The international house of formation in Chile is a place where young men from Chile, Peru, Brazil, Haiti and Mexico study and have their formation as temporarily professed religious together. I have been personally involved in that project since about 2010, and now it is in full function. These young religious will come to know Holy Cross internationally from the very beginnings of their formation. For our men in formation, these experiences all promise to have a future impact on the sense of international brotherhood as well as serving and collaborating in international mission across the continents.

4. Another recurring message of yours has been “connectedness,” whether among the Holy Cross community, donors and other lay collaborators, students and others. Have you seen these audiences respond to this message?

They have responded with great zeal! From a grade school boy who knows everything about Jalchatra, Bangladesh due to the parish twinning at Christ the King parish, to our students who dedicate their time and energy to raising money … through boxing, baking cookies and selling them weekly to others, to the dodgeball tournaments, the pen-pal exchanges, clothing and food drives … and these are just a few examples of our current students whom I hope will find meaning in this and want to be connected for many years to come!

Our donors and benefactors have responded so very generously to so many needs and whenever we have had more urgent needs, they reach out to help often placing their trust in me to make the decision on where their gift is most needed. It is also beautiful to see long time benefactors, who may write me regularly, how many prayers and how much support there is for the international mission work from so many people, and they have been dedicated for so many years!

Our lay collaborators do so much to make it all happen! I try to keep others informed of the many good works of Holy Cross, share the photos we receive and tell the story so that each one doing their part here, in their commitment to Holy Cross, come to see that what they do truly does go to help.

5. What would be your parting message to donors who have supported your vision along with the men and ministries of Holy Cross around the world?

I hope they will continue to support the ministries of Holy Cross around the world. There will always be a way for them to do great things with their generosity and faithfulness to us. I also ask them to keep praying for those who live in difficult conditions and are striving to live a decent life, raise their children with values and in the faith. Each act we share is a sign of hope and peace for people – most of whom will never be known by name – but people need that hope and peace in their lives and for their future.

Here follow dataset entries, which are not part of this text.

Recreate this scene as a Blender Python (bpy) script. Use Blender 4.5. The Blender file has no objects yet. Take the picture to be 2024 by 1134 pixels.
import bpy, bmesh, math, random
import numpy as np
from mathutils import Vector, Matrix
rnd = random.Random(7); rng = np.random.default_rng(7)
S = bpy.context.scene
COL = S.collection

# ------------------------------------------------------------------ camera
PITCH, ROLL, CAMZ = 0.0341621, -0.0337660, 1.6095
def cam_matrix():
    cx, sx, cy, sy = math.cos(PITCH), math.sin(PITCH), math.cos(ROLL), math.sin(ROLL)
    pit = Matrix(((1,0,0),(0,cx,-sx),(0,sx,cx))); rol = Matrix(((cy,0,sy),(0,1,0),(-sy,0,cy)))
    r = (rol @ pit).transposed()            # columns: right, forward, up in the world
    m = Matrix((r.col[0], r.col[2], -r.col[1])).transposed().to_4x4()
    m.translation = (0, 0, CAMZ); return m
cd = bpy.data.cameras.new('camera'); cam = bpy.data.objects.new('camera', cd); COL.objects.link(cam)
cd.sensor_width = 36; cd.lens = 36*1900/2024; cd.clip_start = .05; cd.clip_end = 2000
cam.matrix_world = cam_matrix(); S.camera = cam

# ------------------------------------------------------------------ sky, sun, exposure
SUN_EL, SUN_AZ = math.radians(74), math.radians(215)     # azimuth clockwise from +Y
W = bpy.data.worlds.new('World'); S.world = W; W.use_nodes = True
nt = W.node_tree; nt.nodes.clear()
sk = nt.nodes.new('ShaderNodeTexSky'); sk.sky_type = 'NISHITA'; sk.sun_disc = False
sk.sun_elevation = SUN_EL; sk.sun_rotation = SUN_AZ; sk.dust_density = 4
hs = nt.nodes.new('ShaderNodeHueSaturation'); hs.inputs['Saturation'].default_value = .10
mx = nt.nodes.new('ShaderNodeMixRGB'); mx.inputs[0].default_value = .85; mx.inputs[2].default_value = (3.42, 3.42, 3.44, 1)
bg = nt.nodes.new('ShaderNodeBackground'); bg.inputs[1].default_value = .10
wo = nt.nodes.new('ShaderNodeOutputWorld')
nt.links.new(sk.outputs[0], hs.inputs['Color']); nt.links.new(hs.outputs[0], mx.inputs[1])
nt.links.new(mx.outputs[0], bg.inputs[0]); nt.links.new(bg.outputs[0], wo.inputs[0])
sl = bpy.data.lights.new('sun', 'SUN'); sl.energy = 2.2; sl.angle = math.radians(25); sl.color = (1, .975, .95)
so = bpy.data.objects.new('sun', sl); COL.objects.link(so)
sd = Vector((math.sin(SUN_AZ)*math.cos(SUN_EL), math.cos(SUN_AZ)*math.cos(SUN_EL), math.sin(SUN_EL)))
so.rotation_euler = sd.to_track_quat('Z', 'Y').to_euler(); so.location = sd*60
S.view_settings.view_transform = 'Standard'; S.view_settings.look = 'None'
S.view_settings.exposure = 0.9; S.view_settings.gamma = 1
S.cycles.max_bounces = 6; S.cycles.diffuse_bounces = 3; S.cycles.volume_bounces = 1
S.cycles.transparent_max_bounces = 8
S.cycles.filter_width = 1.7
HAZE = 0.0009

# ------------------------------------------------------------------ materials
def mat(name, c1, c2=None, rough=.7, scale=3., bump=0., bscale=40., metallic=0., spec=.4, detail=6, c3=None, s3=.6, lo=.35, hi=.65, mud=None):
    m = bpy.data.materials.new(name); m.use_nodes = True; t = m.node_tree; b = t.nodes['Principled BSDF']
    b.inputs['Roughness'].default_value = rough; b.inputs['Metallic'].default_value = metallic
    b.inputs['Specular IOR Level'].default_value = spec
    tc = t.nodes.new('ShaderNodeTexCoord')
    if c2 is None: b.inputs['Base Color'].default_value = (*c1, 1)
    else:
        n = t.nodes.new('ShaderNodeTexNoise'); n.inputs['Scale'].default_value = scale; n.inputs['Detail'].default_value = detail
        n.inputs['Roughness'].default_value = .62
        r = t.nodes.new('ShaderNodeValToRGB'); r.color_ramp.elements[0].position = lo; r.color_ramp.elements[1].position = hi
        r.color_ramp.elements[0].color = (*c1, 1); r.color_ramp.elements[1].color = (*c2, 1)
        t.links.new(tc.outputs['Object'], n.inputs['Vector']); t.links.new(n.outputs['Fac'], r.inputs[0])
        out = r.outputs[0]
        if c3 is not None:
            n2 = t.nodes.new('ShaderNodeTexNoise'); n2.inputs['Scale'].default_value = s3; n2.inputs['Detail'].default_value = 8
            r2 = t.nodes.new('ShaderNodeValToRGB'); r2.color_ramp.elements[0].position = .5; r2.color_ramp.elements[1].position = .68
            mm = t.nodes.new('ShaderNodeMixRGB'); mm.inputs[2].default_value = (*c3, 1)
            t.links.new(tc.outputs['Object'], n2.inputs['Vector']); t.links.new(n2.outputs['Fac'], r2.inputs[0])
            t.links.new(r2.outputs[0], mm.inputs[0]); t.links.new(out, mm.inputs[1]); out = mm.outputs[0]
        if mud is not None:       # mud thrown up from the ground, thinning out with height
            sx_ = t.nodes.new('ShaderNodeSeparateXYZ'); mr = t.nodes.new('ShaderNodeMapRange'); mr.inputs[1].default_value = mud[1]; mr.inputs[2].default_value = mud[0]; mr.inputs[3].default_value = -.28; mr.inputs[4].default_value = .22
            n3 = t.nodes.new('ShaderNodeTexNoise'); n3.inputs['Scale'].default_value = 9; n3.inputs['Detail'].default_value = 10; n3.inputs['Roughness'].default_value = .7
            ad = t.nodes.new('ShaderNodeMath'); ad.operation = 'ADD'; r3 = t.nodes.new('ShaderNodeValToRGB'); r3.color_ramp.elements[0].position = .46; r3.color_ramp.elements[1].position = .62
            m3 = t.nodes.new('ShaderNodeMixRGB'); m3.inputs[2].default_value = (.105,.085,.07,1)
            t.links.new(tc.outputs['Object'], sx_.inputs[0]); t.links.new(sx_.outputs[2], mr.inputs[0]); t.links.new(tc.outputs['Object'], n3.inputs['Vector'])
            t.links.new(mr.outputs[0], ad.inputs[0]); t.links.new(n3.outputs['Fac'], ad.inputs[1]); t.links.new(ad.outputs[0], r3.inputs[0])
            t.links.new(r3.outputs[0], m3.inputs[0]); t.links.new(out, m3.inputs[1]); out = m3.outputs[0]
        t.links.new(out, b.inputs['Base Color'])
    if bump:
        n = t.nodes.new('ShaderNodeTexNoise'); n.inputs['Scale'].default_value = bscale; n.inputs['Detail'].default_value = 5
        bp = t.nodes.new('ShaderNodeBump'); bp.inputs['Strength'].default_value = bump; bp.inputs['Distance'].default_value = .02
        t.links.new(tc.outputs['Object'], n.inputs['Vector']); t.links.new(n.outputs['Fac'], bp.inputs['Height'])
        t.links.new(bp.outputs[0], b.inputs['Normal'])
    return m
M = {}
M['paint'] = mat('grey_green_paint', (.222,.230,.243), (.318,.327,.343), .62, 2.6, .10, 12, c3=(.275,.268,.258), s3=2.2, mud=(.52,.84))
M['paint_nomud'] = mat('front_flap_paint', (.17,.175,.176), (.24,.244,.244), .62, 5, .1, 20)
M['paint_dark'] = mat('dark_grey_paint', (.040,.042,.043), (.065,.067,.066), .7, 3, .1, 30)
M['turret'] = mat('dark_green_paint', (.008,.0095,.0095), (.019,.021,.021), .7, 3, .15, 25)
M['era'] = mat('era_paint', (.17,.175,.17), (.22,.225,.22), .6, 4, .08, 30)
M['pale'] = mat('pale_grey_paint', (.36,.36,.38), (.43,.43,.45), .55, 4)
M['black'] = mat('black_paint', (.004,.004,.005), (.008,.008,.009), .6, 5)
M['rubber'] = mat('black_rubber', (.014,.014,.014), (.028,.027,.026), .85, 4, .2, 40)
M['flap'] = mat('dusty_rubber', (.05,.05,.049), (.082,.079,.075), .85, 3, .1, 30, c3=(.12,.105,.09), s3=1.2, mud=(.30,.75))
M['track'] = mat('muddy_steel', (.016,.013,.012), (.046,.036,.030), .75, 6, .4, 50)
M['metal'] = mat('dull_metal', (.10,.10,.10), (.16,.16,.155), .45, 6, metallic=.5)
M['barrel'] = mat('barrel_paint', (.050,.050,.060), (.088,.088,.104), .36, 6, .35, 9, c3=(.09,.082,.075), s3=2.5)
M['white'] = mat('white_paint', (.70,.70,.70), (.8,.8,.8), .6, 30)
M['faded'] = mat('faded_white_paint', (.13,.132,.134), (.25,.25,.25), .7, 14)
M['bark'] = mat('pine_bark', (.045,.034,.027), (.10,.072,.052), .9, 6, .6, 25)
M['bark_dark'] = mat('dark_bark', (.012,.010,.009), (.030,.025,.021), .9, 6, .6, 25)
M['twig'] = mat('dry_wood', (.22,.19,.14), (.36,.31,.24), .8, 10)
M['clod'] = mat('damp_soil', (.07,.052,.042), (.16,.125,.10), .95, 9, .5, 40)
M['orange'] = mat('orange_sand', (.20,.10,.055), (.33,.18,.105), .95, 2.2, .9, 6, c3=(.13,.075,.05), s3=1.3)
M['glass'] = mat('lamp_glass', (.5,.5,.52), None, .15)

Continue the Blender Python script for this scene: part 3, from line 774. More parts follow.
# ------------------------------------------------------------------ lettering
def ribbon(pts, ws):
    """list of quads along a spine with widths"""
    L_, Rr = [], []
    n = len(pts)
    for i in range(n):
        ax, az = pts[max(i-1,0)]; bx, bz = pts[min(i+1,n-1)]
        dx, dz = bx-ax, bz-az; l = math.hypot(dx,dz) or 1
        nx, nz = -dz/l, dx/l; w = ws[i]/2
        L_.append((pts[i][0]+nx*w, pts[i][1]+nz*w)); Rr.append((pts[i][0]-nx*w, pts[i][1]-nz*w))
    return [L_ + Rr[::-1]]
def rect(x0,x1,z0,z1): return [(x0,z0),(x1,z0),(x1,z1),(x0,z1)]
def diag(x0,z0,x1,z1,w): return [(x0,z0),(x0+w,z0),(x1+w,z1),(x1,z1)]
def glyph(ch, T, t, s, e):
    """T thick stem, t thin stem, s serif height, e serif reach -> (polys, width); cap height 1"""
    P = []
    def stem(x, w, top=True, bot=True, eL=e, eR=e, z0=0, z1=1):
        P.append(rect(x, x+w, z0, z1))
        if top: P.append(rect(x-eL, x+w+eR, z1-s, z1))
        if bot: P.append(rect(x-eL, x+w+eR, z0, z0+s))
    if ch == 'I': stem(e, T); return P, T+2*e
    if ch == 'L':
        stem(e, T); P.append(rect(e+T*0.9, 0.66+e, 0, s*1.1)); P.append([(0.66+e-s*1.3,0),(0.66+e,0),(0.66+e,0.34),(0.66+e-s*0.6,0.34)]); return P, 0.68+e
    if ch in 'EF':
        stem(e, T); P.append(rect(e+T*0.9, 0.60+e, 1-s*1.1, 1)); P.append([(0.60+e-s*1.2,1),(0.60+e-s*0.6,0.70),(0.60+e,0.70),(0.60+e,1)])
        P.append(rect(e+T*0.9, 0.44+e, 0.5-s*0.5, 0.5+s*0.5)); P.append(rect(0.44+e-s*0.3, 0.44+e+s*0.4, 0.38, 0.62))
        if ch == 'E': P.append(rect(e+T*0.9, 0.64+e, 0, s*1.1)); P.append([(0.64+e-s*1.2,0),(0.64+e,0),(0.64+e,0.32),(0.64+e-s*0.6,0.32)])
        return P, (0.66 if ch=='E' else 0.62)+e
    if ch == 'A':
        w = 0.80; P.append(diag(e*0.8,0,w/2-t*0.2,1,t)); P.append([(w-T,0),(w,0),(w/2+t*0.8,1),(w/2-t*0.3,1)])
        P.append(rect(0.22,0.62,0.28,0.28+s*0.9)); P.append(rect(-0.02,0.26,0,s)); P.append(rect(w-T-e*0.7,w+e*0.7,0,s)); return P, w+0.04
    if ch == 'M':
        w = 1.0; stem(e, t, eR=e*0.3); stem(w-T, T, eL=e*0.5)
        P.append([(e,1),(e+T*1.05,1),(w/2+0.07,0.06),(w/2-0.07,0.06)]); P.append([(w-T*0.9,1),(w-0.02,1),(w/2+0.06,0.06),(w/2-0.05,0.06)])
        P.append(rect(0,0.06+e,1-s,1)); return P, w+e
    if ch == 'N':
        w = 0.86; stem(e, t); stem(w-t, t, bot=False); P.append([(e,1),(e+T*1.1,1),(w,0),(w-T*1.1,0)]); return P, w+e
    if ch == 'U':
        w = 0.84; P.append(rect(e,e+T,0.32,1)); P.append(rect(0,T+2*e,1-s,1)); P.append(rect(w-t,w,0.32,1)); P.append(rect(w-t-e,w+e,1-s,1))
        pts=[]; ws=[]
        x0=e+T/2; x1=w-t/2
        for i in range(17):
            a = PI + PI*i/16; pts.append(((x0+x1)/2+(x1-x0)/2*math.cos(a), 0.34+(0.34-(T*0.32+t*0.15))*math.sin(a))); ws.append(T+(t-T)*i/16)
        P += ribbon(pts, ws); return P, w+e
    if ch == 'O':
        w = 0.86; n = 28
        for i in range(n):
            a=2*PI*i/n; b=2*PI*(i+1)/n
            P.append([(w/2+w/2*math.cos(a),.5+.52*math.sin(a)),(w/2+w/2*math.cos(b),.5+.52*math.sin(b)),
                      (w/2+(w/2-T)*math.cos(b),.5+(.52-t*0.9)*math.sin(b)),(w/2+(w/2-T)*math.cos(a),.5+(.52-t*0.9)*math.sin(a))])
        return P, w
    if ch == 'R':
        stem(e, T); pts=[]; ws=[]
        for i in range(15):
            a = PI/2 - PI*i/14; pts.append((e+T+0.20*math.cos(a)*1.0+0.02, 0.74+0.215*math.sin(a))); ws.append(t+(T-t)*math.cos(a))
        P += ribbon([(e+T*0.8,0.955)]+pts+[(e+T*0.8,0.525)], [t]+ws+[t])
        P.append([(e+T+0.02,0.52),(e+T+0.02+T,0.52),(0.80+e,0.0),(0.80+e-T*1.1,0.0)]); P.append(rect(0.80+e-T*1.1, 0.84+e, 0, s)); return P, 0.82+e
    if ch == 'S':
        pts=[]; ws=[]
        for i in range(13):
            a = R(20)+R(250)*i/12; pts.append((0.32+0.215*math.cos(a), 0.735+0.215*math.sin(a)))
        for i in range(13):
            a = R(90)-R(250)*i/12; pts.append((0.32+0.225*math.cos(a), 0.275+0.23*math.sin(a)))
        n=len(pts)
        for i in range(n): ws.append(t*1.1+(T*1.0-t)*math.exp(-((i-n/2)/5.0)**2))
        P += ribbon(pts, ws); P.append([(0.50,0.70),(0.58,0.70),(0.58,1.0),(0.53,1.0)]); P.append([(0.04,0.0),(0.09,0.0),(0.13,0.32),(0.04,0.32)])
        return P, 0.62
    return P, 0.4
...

6. While a new director for the Mission Center hasn’t been named, what guidance would you offer your replacement?

Of course, it depends who is named, but first of all, I would say to get to know the regions of Holy Cross we serve that he does not know, and get to know the Holy Cross religious and hear them tell their stories, their hopes for their ministry and witness. In the first couple of years, I hope that he can spend considerable time in East Africa, Bangladesh, Peru, Chile and Haiti (where we have established a few projects and is a great richness in the life of Holy Cross I hope that many will get to know).

Secondly, keep that global vision alive and be welcoming to those who come to the United States and encourage all to welcome them.

There are many things, but to be able to tell the stories to our benefactors, members of our schools and parishes, and the Holy Cross religious themselves. As others gain more insight and understanding, the new director will be able to help build more and more links between good people connected with Holy Cross across the globe.

7. You’ve been through a number of transitions in your religious life. How do prepare yourself for a transition and specifically, how have you been preparing yourself for the new assignment at the Oratory?

I have been asked to take on a great responsibility at the Oratory. This is the ministry that our first saint, Brother Andre Bessette, C.S.C., humbly began which has evolved into a great international site of pilgrimage, healing and prayer. I first prepare myself to be sure that they have asked the right person to take on the leadership there!! It is an honor to have been considered and selected by the Congregation to serve as Rector in this patrimonial ministry of the Congregation.

I have been trying to finish up my work at the Mission Center well, refreshing my reading, speaking and writing of French, but I am mostly focused on finishing well so that the Mission Center leadership transition will be smooth and our benefactors are cared for here, and our Holy Cross brothers around the world have been cared for in our response to ministry assistance and other needs.

In all of it, I have been drawn in my prayer to respond and prepare with great humility that I will have a lot to learn from living in yet another culture and province of Holy Cross and also realize how important it has been to be trusted with leadership for many years in our province in the United States. I continue to trust that God is guiding all of this in my life, and I will be given the courage and ability to do the best that I can once I get to Montreal.

Fortunately, having grown up in Central New York, I know what long, snowy winters are like … living in South Bend has reminded me …. I am fully prepared (like it or not!) to take on the winters in Montreal!!

8. Do you have a sense as to the 3 or 4 most critical objectives you’ll undertake at the Oratory?

I do. Some have been given to me by the Board of the Oratory and by the Canadian Province. There are a few, and as I have understood them, I have come to see and understand a bit better why they think I might be able to do them. They are all things I care deeply about and try to do in my ministry.

a) Build a significant group of religious from our international regions of Holy Cross to serve at the Oratory and make it truly a more representative ministry of the entire Congregation.

b) Strengthen the Holy Cross identity of the Oratory. How do we help infuse the mission of Holy Cross to those who come to pray, worship, spend time and take part in the activities there? They too will benefit from knowing of the great Congregation globally for whom the Oratory, Br. Andre and St. Joseph are very important as well!

9. Saint André Bessette, C.S.C.,the first member of the Congregation of Holy Cross to be beatified and the founder of the Oratory, is a figure that unites and inspires all members of the Congregation. Do you see opportunities through the Oratory to further expand the “internationality” and “connectedness” of Holy Cross?

Yes, I am a global thinker by nature and will always be. That is likely why I have been asked by Holy cross to serve in different places internationally. The Oratory needs to strengthen its relationship to the wider world of Holy Cross. I hope we will find new ways to welcome Holy Cross religious from around the world to come for short retreats and visits as well as prepare retreats on St. André and St. Joseph and take these retreats from the pastoral team at the Oratory to the far off lands of Holy Cross to build those bridges. I also have an idea to highlight the many ministries, programs, projects, schools and parishes named for Br. André and help all of us, in Canada as well as around the globe, to see his impact in the lives of Holy Cross religious, communities and ministries around the world. We will look to explore new ways through communications and technologies to have the best ways to share the good story and link others around the globe to the Oratory! The connectedness is important to truly serve well at, what the Congregation has deemed, our Patrimonial Ministry of the Congregation.